Here are the same numbers, in absolute terms:
It is entirely plausible that 126,000 people can buy 3,500 houses. He goes on to claim that:
It was unlikely that local Chinese – who he did not wish to criticise – could be responsible for so many purchases, as they made up only 5 per cent of top-income earners (more than $50,000 a year).
- First, Chinese migrants generally come with a lot of cash – because having a lot of cash is a criteria for immigrating to New Zealand. So they don’t need to have a high income to have enough cash to buy a house.
- Second, there are 293,103 people in Auckland earning more than $50k a year (Census 2013). 5% of that is 14,655 – no small group.
- Third, it makes no sense to assume that only those earning $50,000 a year can afford to buy a house, because only 26% of people in Auckland earn more than $50k, but 61.5% of homes are owner-occupied (both from Census 2013).
Once again, Twyford is using sleight-of-hand, comparing the 5% figure with 39.5%, as if you could rub two numbers together and they’ll transmute into something else.
Twyford is doing this because all he has is “39.5% of last names in a list of house sales sound Chinese”. He wants it to mean “a lot of houses are bought by overseas Chinese”. But equally, it could mean that Chinese people in Auckland:
- Are new migrants without a house
- Have more money
- Move more frequently
- More likely to be of household-forming age
- More likely to get help from their parents
- More likely to invest in real estate
There’s a long list of possibilities, but in the absence of evidence, that’s all they are: Possibilities. Wanting to believe in one doesn’t make it true.
There are more problems with the list itself:
- Is that one company where Labour got their leaked list from representative of the rest of the market?
- Is that one period (Feb-Apr) representive of the full year (are there seasonal effects)?
- Is that period comparable to previous years?
- If Chinese people are disproportionately engaged in speculation, are they disproportionately selling as well as buying (that’s how speculation works, right?)

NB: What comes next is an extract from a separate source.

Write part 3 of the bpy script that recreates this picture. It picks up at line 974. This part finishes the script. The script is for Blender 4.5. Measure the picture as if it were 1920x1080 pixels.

But ultimately, these problems only render it unscientific and utterly useless, which is the least of Labour’s problems.
The subtext of this story is that people with Chinese-sounding names are foreigners full of cash who are buying all our houses and chasing hardworking Kiwis out of their homes. This is straight-up scapegoating, placing the blame for a complex, emotive problem at the feet of an ethnic group.
Let’s be grown-ups about this. Twyford can say “we’re not criticising local Chinese” all he likes. Hell, he might as well tell us that some of his best friends are Chinese. But when his headline is screaming “the Chinese are buying all our houses”, when he says a “tsunami” of Chinese money is heading to our shores, it’s clear that he’s blaming Chinese people, and it’s obvious that’s the message that will be received.
Phil Twyford, Labour, and the Herald – you are fueling racial division in this country. You are encouraging people to question whether ethnically Chinese people ought to be able to buy houses. You are saying that people with “Chinese-sounding names” are dangerous foreigners who will destroy the Kiwi way of life with real estate purchases.
You have done this, and you can’t shirk responsibility for your actions by trying to deny what you are doing, as you are doing it.
And for what? Look, I agree that hot money is a dangerous thing for a small, open, export-reliant economy. And a tax regime that favours non-productive activities like property speculation is crazy. These are real political issues that I feel strongly about. These are also straightforward problems which any half-competent political party ought to be able to communicate, without using the Yellow Peril as the boogeyman.
This is cynical, reckless dogwhistling. Like Winston Peters, just without the smirk.
Keith Ng runs a data visualisation company and freelances as a data journalist. This post originally appeared on Public Address.
1 If we assumed that the 39.5% figure is accurate and applies to the rest of the 8790 houses sold in Auckland during that period (REINZ figures), then 3500 houses would be sold to people with Chinese-sounding names.
2 If 9% of the Auckland’s population of 1.4m people is Chinese, then there’d be 126,000 Chinese in Auckland.